松宮慎治の憂鬱

このブログの情報は古く,今後更新しませんので,特に教職課程関連の参照元とすることは避けていただければと思います。ご迷惑かけます。2023.2.19

高等教育基礎論Ⅰ(社会学的研究)課題④-5 潮木守一(2008)「大学進学率上昇をもたらしたのは何なのか―計量分析と経験知の間で―」『教育社会学研究』第38集,pp.5-22.

大膳司先生ご担当回の集中講義(6/14)の課題5つめです。
文献はこちらです。

ci.nii.ac.jp

⑤潮木守一(2008)「大学進学率上昇をもたらしたのは何なのか―計量分析と経験知の間で―」『教育社会学研究』第38集,pp.5-22.

要旨

○問題と目的

 本稿では大学進学率上昇の問題を分析した前述の矢野・濵中(2006)による外部要因中心の「経済分析」と異なり「教育システム分析」を採用することを宣言する。具体的には、自県収容力、現役合格率、首都圏・近畿圏の収容力など、内部要因を取り上げて検証する。
 内部要因を取り上げて検証する理由は、矢野・濱中(2006)の分析結果たる経費負担に重点を置いた機会均等策には限界があると考えるからである。すなわち、資金さえ調達すれば大学進学率も上昇するという外部要因よりも、カリキュラム改革や教室内改革といった教育システム内部での改革が必要なのではないかという政策的含意を提起したい。
 また、併せて教育社会学研究が計量分析を行う際に、計量化できない側面をいかに獲得・蓄積していくかということの問題提起も併せて行う。

○方法

 進学率を全国一本のカーブととらえることは実は適切ではない。
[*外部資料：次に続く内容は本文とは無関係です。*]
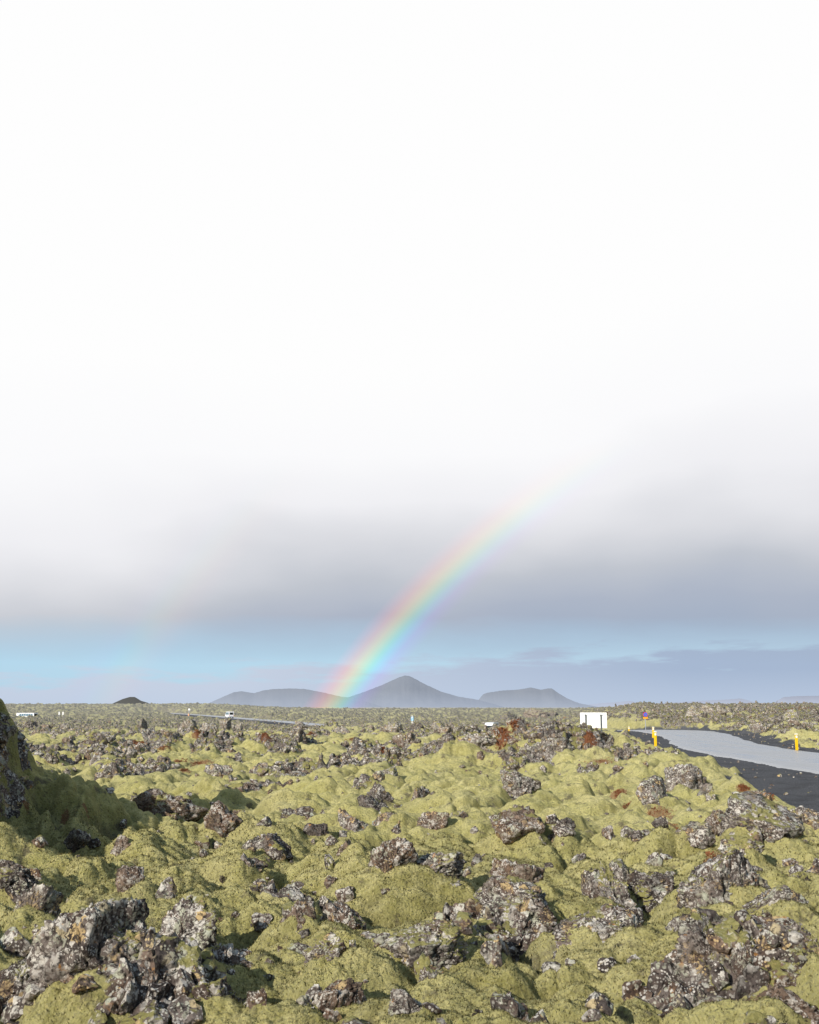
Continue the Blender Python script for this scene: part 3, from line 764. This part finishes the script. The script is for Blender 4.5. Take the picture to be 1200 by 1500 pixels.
# woolly fringe of the nearer moss
def tufts(N=350000):
    rs = np.random.RandomState(12)
    d = 5.6 * (19 / 5.6) ** rs.rand(N); a = np.radians(rs.uniform(-24, 24, N)); x, y = d * np.sin(a), d * np.cos(a)
    z, rk, cor, p1, p2 = height(x, y)
    m = (rk < .25) & (cor < .2); x, y, z, d = x[m], y[m], z[m], d[m]; n = len(x)
    k = (d / 7) ** .8; ln = (.008 + .015 * rs.rand(n)) * k; w = .0032 * k
    ang = rs.rand(n) * 6.28; bx, by = np.cos(ang) * w, np.sin(ang) * w
    lx, ly = rs.randn(n) * ln * .55, rs.randn(n) * ln * .55
    v = np.stack([np.stack([x - bx, y - by, z - .004], -1), np.stack([x + bx, y + by, z - .004], -1), np.stack([x + lx, y + ly, z + ln * .8], -1)], 1)
    t = NT('moss_fibres'); P = t.pos()
    c = t.mix(t.noise(P, 60, 3, .7), (.26, .225, .075), (.72, .63, .32)); c = t.mix(t.ramp(t.noise(P, 1.3, 3), [(.4, 0), (.6, .5)]), c, (.33, .285, .10))
    e = .04; z0 = height(x, y, False); gx = (height(x + e, y, False) - z0) / e; gy = (height(x, y + e, False) - z0) / e
    nn = np.stack([-gx, -gy, np.ones(n)], -1); nn /= np.linalg.norm(nn, axis=1)[:, None]
    me = np_mesh('moss_tufts', v.reshape(-1, 3), np.arange(n * 3).reshape(-1, 3), True)
    me.normals_split_custom_set_from_vertices(np.repeat(nn, 3, 0).tolist())
    o = link('moss_tufts', me, t.out(c, .95, .05))
    tag(o, 'fine woolly fibres of the pale green moss cushions in the foreground', 'moss', kind='stuff')
tufts()

# red-brown low plants
def red_plants():
    rs = np.random.RandomState(3); vs = []; n = 0
    for (cx, cy, sx, sy, _) in REDS:
        if cy > 130 or (cx < -3.5 and cy < 26): continue
        k = int(min(420, 90 + 160 * sx)); x = cx + rs.randn(k) * sx * .42; y = cy + rs.randn(k) * sy * .42
        z = height(x, y, False); hgt = (.012 + .025 * rs.rand(k)) * (1 + cy * .012) * (3.0 if 40 < cy < 60 and 2 < cx < 6 else 1)
        if 40 < cy < 60 and 2 < cx < 6: k = k // 2; x, y, z, hgt = x[:k], y[:k], z[:k], hgt[:k]
        for j in range(3):
            a = rs.rand(k) * 6.28; w = np.minimum(hgt * .28, .022 + hgt * .06)
            bx, by = np.cos(a) * w, np.sin(a) * w; lx, ly = rs.randn(k) * hgt * .5, rs.randn(k) * hgt * .5
            q = np.stack([np.stack([x - bx, y - by, z - .01], -1), np.stack([x + bx, y + by, z - .01], -1), np.stack([x + lx + bx, y + ly + by, z + hgt * .7], -1), np.stack([x + lx * 1.5, y + ly * 1.5, z + hgt], -1)], 1)
            vs.append(q.reshape(-1, 3)); n += k
    t = NT('red_leaves'); P = t.pos()
    c = t.mix(t.noise(P, 14, 4, .7), (.11, .045, .024), (.30, .115, .05)); m = t.out(c, .85, .1)
    o = link('red_ground_cover', np_mesh('red_ground_cover', np.concatenate(vs), np.arange(n * 4).reshape(-1, 4), False), m)
    tag(o, 'low rust-red plants growing in patches among the moss', 'plants', kind='stuff')
red_plants()

# ------------------------------------------------------------------ posts, signs, board
M_YEL = mat_simple('yellow_plastic', (.80, .50, .008), .45, .4, .06)
M_WHT = mat_simple('white_paint', (.78, .78, .77), .5, .3, .05, 2)
M_REFL = mat_simple('white_reflector', (.82, .82, .78), .3, .5, .04)
M_STEEL = mat_simple('grey_steel', (.36, .37, .39), .5, .4, .12, 5, .3)
M_DARKST = mat_simple('dark_steel', (.06, .075, .08), .5, .3, .15)
M_BLUE = mat_simple('blue_sign', (.02, .16, .62), .4, .4, .05)
M_LBLUE = mat_simple('light_blue_sign', (.16, .50, .80), .4, .4, .05)
M_RED = mat_simple('red_sign', (.62, .02, .05), .4, .4, .05)
M_ORG = mat_simple('orange_plate', (.85, .38, .01), .4, .4, .05)
M_PALEORG = mat_simple('faded_orange', (.75, .40, .22), .5, .3, .08)

def marker(x, y, hgt, rz, label, lean=0):
    t = empty('marker_post', (x, y, gz(x, y) - .02), rz); t.rotation_euler = (lean, lean * .6, rz)
    b = add_box(bmesh.new(), (0, 0, hgt * .5 - .15), (.15, .07, hgt + .3), .02)
    for v in b.verts:                                      # top cut on the slant
        if v.co.z > hgt - .1: v.co.z -= .25 * (v.co.x + .075)
    bm_obj('post', b, M_YEL, t)
    box('reflector', (0, -.040, hgt - .15), (.10, .012, .12), M_REFL, t, .004)
    cp = add_box(bmesh.new(), (0, 0, hgt - .02), (.16, .08, .05), .01); bm_obj('cap', cp, M_REFL, t)
    tag(t, label, 'marker post', 'yellow marker posts along the road'); return t
marker(13.3, 60.3, .99, .1, 'nearest yellow marker post on the near gravel verge, left of the road')
marker(17.6, 80.5, .78, -.1, 'second yellow marker post just behind the nearest one, partly hidden by it', .05)
marker(20.3, 103, .42, 0, 'farthest yellow marker post, only its top showing behind rocks left of the road')
marker(20.3, 58.5, .86, .1, 'yellow marker post on the far road edge at the right, reflected in wet asphalt')

t = empty('information_board', (14.9, 90, gz(14.9, 90)), R(-14))
zt = EYE - 90 * 10.5 / FPX - t.location.z
box('panel', (0, 0, zt - .62), (2.14, .05, 1.24), M_WHT, t, .012)
for sx in (-.61, .61):
    box('post', (sx, -.075, zt / 2 - .14), (.10, .095, zt - .02), M_DARKST, t, .01)
    box('bracket', (sx, -.072, zt - .2), (.22, .07, .05), M_STEEL, t)
tag(t, 'white board seen from behind on two dark posts beyond the knoll', 'board')

t = empty('road_sign', (22.4, 105.5, gz(22.4, 105.5)), R(8))
hz_ = 1.62 - t.location.z
cyl('post', (0, .035, hz_ / 2 - .1), .035, hz_ + .2, M_STEEL, t)
cyl('sign_face', (0, -.01, hz_ - .2), .235, .03, M_RED, t, 'Y', 36)
cyl('blue_disc', (0, -.032, hz_ - .2), .19, .02, M_BLUE, t, 'Y', 36)
bm_obj('slash', add_box(bmesh.new(), (0, -.046, hz_ - .2), (.04, .012, .31), 0, Matrix.Rotation(R(-45), 3, 'Y')), M_RED, t)
box('lower_plate', (0, -.01, hz_ - .52), (.46, .03, .16), M_ORG, t, .005)
tag(t, 'round blue sign with red ring above an orange plate by the road', 'road sign')

p = at(604, 1063); t = empty('road_sign', (p.x, p.y, gz(p.x, p.y)), R(5))
k = p.y / 260
cyl('post', (0, .06 * k, 1.1 * k), .11 * k, 2.4 * k, M_WHT, t)
box('sign_face', (0, 0, 1.55 * k), (.55 * k, .06 * k, .95 * k), M_LBLUE, t, .02)
box('white_symbol', (-.02, -.05 * k, 1.83 * k), (.3 * k, .04 * k, .3 * k), M_WHT, t, .02)
tag(t, 'light blue sign with white symbol on a white post in the far lava', 'road sign')

p = at(277, 1049.5); t = empty('roadside_marker', (p.x, p.y, gz(p.x, p.y)), 0); k = p.y / 400
cyl('post', (0, .05, 1.2 * k), .17 * k, 2.6 * k, M_STEEL, t)
cyl('sign_face', (0.02, -.2 * k, 2.45 * k), .38 * k, .08 * k, M_WHT, t, 'Y', 28)
box('orange_band', (-.16 * k, -.2 * k, .55 * k), (.44 * k, .1 * k, .75 * k), M_PALEORG, t, .02)
tag(t, 'slim grey post with white disc on top and pale orange base, far left', 'roadside marker')

for j, (px, lab) in enumerate([(86.5, 'left of two short white panels far off beside the shaded bank'), (92, 'right of two short white panels far off beside the shaded bank')]):
    p = at(px, 1050); t = empty('white_panel', (p.x, p.y, gz(p.x, p.y)), R(10)); k = p.y / 400
    box('panel', (0, 0, 1.1 * k), (.5 * k, .1, 1.1 * k), M_WHT, t, .02); box('post', (0, .12, .5 * k), (.14 * k, .1, 1.3 * k), M_STEEL, t)
    tag(t, lab, 'panel')

# ------------------------------------------------------------------ vehicles on the far road
M_BODY = mat_simple('white_car_paint', (.80, .80, .81), .25, .5, .02, 3)
M_GLASS = mat_simple('dark_glass', (.02, .025, .03), .08, .6, .1)
M_GLASSB = mat_simple('bluish_glass', (.12, .20, .26), .08, .6, .1)
M_TYRE = mat_simple('tyre_rubber', (.02, .02, .02), .9, .1, .1)
M_LAMP = mat_simple('lamp_red', (.55, .02, .02), .3, .5, .05)
M_BUMP = mat_simple('dark_bumper', (.05, .05, .055), .7, .2, .1)
def vehicle(name, loc, rz, L_, W, H, prof, nwin, label, cat, z_win):
    t = empty(name, loc, rz)
    prism('body', [(a * L_, b * H) for a, b in prof], -W / 2, W / 2, M_BODY, t, .06)
    z0, z1 = z_win
    for sx in (-1, 1):
        ln = .78 * L_ / nwin
        for k in range(nwin):
            box('side_window', (sx * (W / 2 + .004), -L_ * .45 + ln * (k + .5), (z0 + z1) / 2 * H), (.03, ln * .88, (z1 - z0) * H), M_GLASSB, t, .01)
        box('tail_lamp', (sx * (W / 2 - .12), -L_ / 2 - .012, .42 * H), (.14, .03, .16 * H), M_LAMP, t, .005)
        box('headlight', (sx * (W / 2 - .2), L_ / 2 + .012, .33 * H), (.3, .03, .16), M_REFL, t, .005)
        for sy in (-.3, .32):
            w = cyl('wheel', (sx * (W / 2 - .09), sy * L_, .36), .36, .24, M_TYRE, t, 'X', 24)
            cyl('rim', (sx * (W / 2 + .035), sy * L_, .36), .21, .02, M_STEEL, w, 'X', 18)
    box('rear_window', (0, -L_ / 2 - .004, (z0 + z1) / 2 * H), (W * .74, .03, (z1 - z0) * H), M_GLASS, t, .01)
    # sloping windscreen on the front of the roofline
    fr_ = [q for q in prof if q[0] > .1]
    a = max(fr_, key=lambda q: q[1]); b_ = [q for q in fr_ if q[1] < a[1] and q[1] > .4][0] if [q for q in fr_ if q[1] < a[1] and q[1] > .4] else (.5, .5)
    ya, za, yb, zb = a[0] * L_, a[1] * H, b_[0] * L_, b_[1] * H
    ang = math.atan2(ya - yb, za - zb)
    bm_obj('windscreen', add_box(bmesh.new(), (0, (ya + yb) / 2 + .01, (za + zb) / 2), (W * .82, .03, math.hypot(ya - yb, za - zb) * .8), .01, Matrix.Rotation(-ang, 3, 'X')), M_GLASS, t)
    box('bumper', (0, -L_ / 2 - .03, .2 * H), (W * .96, .12, .16), M_BUMP, t, .03)
    box('bumper', (0, L_ / 2 + .03, .2 * H), (W * .96, .12, .16), M_BUMP, t, .03)
    tag(t, label, cat); return t
VAN = [(-.5, .13), (.5, .13), (.5, .46), (.44, .54), (.30, .93), (.22, 1), (-.47, 1), (-.5, .93)]
BUS = [(-.5, .1), (.5, .1), (.5, .5), (.485, .94), (.47, 1), (-.49, 1), (-.5, .94)]
# small minibus at the left end of the far road strip
d = 455; vehicle('minibus', (-72.5 * 1.02, 456, FRZ + .12), R(28), 5.2, 2.1, 2.55, VAN, 3, 'white minibus seen from behind on the far road, left of centre', 'minibus', (.52, .88))
d = 240; x, y = (717.5 - 600) / FPX * d, d
vehicle('van', (x, y, EYE - d * 24.5 / FPX - 2.2), R(158), 4.8, 1.9, 2.2, VAN, 3, 'white van half hidden behind the left side of the central knoll', 'van', (.52, .88))
d = 500; x, y = (49 - 600) / FPX * d, d
vehicle('coach', (x, y, EYE - d * 12.8 / FPX - 2.75), R(62), 11.0, 2.5, 3.3, BUS, 6, 'white coach with dark windows, low behind the shaded left bank', 'coach', (.58, .90))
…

都道府県別で見れば、たとえば2007年度の東京は73.9%、京都は68.2%に達しており、印象がずいぶん異なっている。したがって、進学率を都道府県別にとらえた上で、さらに進学率とそれに影響を与えていると推定される変数との散布図を作成し、吟味する。

○結論

 進学率を規定しているのは、経済要因よりもむしろ教育システム要因である。つまり家計実収入、高卒求人倍率、高卒初任給、高卒無業率などはいずれも進学率に対して説明力を持っていない。むしろ進学率に対して説明力をもっているのは、主要収容力、自県収容力といった教育機会の提供量である。これらによって進学率変化はそのほとんどを説明できる。

疑問や感想

○分析の方法について

 「変数減少法」というのは「ステップワイズ法」と同じか、限りなくイコールか?

○内容について

 本稿では教育社会学研究で計量分析を用いることの限界や、計量分析以外に必要な要素をどのように収集するかというヒントが示されている点で大変勉強になった。一方、そうしたことに関連する根本的な問題として、「教育システムに焦点を当てた分析なので、結果的に教育システムが重要な要素として析出されただけなのではないか」という疑問も残る。おそらくこの問題を本分析の前段階における重回帰分析―被説明変数を進学率のロジットとし、説明変数を勤労者世帯の実収入・高卒求人倍率・高卒初任給・高卒無業率・現役合格率・自県収容力・主要県の収容力の7変数としたもの―で解決されようとしていると考えられるが、そのように「あれかこれか」と単純化することは可能なのであろうか。